Knowing my opinions of the last few books, at this point it was hard to care for the characters and their story. I feel my opinion and rating is marked by this bias, but I still want to accomplish my goal of reading all the novels in the Realms. I feel like this is unfair and I want to make that clear. Plenty of people will enjoy this series. Remember that my ratings are to have some sense of my thoughts condensed into a single word, and it’s all my opinion.

There is a dragon in this book, as the omnibus shows. Fyren’s relationship with the party is somewhat akin to Mist in Azure Bonds, though Fyren seems inordinately of low intelligence. Do not expect a Smaug/Bilbo dynamic, though the the conclusion is a lot more unique than any other confrontation with dragons I’ve ever experienced. 

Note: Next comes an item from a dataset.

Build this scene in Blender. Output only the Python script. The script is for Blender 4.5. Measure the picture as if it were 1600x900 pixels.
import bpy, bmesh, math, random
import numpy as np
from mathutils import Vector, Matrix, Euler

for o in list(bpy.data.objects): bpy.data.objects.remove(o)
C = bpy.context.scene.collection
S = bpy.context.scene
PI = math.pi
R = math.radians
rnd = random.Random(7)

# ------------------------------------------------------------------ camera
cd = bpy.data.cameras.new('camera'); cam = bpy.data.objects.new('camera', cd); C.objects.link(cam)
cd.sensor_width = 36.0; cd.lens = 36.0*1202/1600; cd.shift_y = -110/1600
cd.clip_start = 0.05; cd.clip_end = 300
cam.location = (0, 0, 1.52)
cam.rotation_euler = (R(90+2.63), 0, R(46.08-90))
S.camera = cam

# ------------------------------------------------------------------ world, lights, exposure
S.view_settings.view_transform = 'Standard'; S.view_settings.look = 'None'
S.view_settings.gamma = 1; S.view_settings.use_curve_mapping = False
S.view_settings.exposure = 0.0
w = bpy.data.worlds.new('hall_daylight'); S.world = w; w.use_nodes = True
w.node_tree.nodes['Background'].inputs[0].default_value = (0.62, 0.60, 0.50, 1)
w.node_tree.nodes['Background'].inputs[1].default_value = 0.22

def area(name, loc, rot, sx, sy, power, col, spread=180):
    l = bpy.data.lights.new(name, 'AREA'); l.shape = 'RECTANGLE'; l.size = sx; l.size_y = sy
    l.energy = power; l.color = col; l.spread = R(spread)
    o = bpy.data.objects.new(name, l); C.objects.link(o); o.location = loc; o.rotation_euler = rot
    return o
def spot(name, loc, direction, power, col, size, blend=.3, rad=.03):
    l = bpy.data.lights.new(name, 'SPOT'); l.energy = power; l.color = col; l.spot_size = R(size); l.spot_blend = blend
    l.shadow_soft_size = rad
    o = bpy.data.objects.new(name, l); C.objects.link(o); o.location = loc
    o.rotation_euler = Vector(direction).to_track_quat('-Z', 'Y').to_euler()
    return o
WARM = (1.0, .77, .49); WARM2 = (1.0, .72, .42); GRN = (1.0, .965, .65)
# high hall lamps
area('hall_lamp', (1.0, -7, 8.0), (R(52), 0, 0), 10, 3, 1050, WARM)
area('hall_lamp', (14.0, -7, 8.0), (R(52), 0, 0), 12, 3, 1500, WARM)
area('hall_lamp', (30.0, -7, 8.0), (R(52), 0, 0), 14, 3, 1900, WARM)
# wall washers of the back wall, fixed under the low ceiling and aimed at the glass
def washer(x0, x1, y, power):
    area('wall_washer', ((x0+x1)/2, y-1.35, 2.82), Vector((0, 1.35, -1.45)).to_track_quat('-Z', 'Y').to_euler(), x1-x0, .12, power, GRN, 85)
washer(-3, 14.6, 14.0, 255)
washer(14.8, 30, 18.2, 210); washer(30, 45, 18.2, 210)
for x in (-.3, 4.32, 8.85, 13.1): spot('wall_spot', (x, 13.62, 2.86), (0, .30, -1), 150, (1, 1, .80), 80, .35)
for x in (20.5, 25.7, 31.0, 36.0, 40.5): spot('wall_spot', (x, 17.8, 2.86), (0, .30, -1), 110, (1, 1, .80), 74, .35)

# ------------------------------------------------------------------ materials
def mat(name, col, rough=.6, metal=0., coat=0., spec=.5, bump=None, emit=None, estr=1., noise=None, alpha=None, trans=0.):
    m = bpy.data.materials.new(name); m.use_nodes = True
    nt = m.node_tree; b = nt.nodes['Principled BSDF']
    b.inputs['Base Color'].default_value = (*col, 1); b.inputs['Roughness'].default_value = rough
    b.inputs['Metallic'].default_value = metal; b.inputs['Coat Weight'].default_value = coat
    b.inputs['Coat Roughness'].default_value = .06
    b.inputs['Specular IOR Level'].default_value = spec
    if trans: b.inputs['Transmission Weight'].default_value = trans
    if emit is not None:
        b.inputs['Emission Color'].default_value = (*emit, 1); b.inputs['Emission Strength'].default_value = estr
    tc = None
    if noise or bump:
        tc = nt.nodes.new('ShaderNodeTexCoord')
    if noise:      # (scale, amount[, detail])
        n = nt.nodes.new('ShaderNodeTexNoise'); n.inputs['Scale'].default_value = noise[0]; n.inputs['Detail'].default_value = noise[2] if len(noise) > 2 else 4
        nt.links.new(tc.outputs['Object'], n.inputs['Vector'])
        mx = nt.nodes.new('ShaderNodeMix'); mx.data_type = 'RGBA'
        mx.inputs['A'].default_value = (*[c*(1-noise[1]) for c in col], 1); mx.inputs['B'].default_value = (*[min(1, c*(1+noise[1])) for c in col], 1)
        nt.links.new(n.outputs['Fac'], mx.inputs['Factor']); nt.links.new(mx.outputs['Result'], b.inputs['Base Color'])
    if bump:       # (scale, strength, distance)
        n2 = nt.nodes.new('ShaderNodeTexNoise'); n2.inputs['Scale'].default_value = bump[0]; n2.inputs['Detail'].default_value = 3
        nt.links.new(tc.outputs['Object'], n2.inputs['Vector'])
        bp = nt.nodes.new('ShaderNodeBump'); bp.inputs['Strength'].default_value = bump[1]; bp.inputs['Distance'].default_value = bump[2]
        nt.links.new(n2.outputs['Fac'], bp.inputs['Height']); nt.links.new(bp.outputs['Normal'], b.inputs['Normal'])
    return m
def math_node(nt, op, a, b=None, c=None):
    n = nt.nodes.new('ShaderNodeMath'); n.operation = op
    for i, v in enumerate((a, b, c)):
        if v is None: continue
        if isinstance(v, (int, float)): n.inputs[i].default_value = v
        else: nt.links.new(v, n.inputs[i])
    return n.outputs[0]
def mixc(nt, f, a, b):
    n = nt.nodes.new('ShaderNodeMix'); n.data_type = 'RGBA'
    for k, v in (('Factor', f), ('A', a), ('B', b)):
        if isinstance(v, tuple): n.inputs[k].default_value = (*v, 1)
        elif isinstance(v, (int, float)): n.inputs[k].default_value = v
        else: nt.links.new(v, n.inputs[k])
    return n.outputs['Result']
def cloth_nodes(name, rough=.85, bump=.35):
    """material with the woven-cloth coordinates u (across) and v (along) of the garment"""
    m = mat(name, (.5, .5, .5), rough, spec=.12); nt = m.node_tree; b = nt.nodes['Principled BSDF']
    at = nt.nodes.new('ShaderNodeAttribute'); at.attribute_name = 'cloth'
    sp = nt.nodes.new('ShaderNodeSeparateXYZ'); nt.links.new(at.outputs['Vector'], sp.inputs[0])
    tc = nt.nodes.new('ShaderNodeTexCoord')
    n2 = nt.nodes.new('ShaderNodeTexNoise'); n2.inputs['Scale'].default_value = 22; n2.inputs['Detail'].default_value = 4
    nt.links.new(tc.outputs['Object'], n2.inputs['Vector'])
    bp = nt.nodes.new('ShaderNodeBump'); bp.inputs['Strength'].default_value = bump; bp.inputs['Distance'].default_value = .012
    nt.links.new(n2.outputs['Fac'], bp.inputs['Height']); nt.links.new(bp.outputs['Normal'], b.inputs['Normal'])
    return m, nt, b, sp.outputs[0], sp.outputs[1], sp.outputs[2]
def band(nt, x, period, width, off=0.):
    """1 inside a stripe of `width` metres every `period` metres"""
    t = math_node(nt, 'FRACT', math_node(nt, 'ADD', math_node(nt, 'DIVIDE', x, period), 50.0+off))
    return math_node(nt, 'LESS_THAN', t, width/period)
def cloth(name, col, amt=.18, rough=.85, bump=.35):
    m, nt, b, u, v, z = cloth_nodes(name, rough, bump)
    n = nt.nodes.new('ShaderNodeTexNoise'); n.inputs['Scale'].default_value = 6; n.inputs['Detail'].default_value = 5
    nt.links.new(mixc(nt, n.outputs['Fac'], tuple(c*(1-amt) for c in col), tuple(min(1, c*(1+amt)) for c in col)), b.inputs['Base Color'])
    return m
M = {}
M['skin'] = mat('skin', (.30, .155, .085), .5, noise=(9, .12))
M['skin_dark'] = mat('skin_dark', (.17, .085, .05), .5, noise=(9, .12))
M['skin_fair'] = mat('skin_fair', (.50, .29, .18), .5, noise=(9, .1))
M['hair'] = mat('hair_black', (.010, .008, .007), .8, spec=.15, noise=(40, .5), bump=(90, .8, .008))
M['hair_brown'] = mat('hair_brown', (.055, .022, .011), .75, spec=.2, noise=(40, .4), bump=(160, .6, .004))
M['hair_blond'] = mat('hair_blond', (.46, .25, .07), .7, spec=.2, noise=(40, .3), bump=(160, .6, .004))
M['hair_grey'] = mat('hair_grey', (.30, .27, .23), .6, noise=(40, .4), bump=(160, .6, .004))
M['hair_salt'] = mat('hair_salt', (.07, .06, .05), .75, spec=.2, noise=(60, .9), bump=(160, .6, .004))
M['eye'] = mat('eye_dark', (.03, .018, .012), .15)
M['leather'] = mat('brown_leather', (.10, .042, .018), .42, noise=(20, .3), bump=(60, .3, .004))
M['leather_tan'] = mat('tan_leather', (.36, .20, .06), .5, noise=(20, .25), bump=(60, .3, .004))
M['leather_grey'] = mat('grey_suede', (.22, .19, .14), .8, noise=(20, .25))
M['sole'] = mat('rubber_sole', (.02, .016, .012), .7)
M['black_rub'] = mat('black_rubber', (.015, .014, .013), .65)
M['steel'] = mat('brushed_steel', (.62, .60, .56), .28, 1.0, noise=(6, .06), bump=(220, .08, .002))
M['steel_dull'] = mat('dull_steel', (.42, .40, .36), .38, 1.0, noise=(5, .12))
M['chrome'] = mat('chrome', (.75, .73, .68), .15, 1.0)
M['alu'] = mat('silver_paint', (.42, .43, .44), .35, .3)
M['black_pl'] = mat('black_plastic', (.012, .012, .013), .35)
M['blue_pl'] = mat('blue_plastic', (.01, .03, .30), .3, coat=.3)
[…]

Tons of fighting near the end, in Salvatore fashion Where you don’t fear for the characters and know the hordes they go against will perish almost with no sweat.

I liked the clever healing at the end, and it seemed most arcs could have been tied up, but alas, maybe five sounds better than four and so there is a fifth book...

The Chaos Curse
To tie into the events of the first book. The large arc has been accomplished, but it seems Salvatore wants to tie up all the threads. This probably should have been a standalone novel. Cadderly is not a wimp anymore and now has full faith with his god.

Since the series could have ended I hoped for some twist to be revealed at the start, and we got it. I was both intrigued that we actually got something, and disappointed. Rufo was the most dynamic character, though Salvatore loves his absolutes. Evil is evil and for some reason, Rufo, who simply had personality unlike the robotlike other characters, and a fine arc up to this point was ruined because Salvatore wanted him to be worse than he had been written to be. He constantly betrays, but never to his betterment. He has no spine but that doesn't make you evil.

When we finally get to Cadderly in chapter two we have more silly interaction. Why is his return to the Edificant Library described as his “toughest challenge yet”? Considering the arc of the series was resolved in book four, and all that is expected is Cadderly to face the consequences of how poorly he treated his superiors, this doesn't make any sense.

If you want your clerics devout, Cadderly finally is here in book five. If you liked Newander in book one, we get a little more druidic attention in this last book. If you like undead enemies, particularly vampires, this has them. But absolutely, this book should not have been part of the series, and Salvatore shows once again that he may occasionally write a good book, but that most of his works are not worth it. I could probably recommend this to 10-13 year olds, but there are better things to recommend to that age group.

With hundreds of Forgotten Realms novels not all of them will be good. Some will be mediocre, some amazing, and others terrible. I hope I shared enough objective things so you can know if you will like these books, but for me personally this series is Poor. You will probably like them if you think the Drizzt books are great, and if that’s the case; read these. I do not plan on torturing myself with another Salvatore book for half a year.


You can track my current progress here.


  1. Man, those original covers are beautiful. I have never liked the cover for the omnibus. Thanks for another great review - I am slowly finishing the Drizzt series and I am really not going to bother with this one.

  2. I enjoyed this immensely and laughed out loud several times reading it! I will definitely have to finish this at some point just to have the full picture of what you're talking about!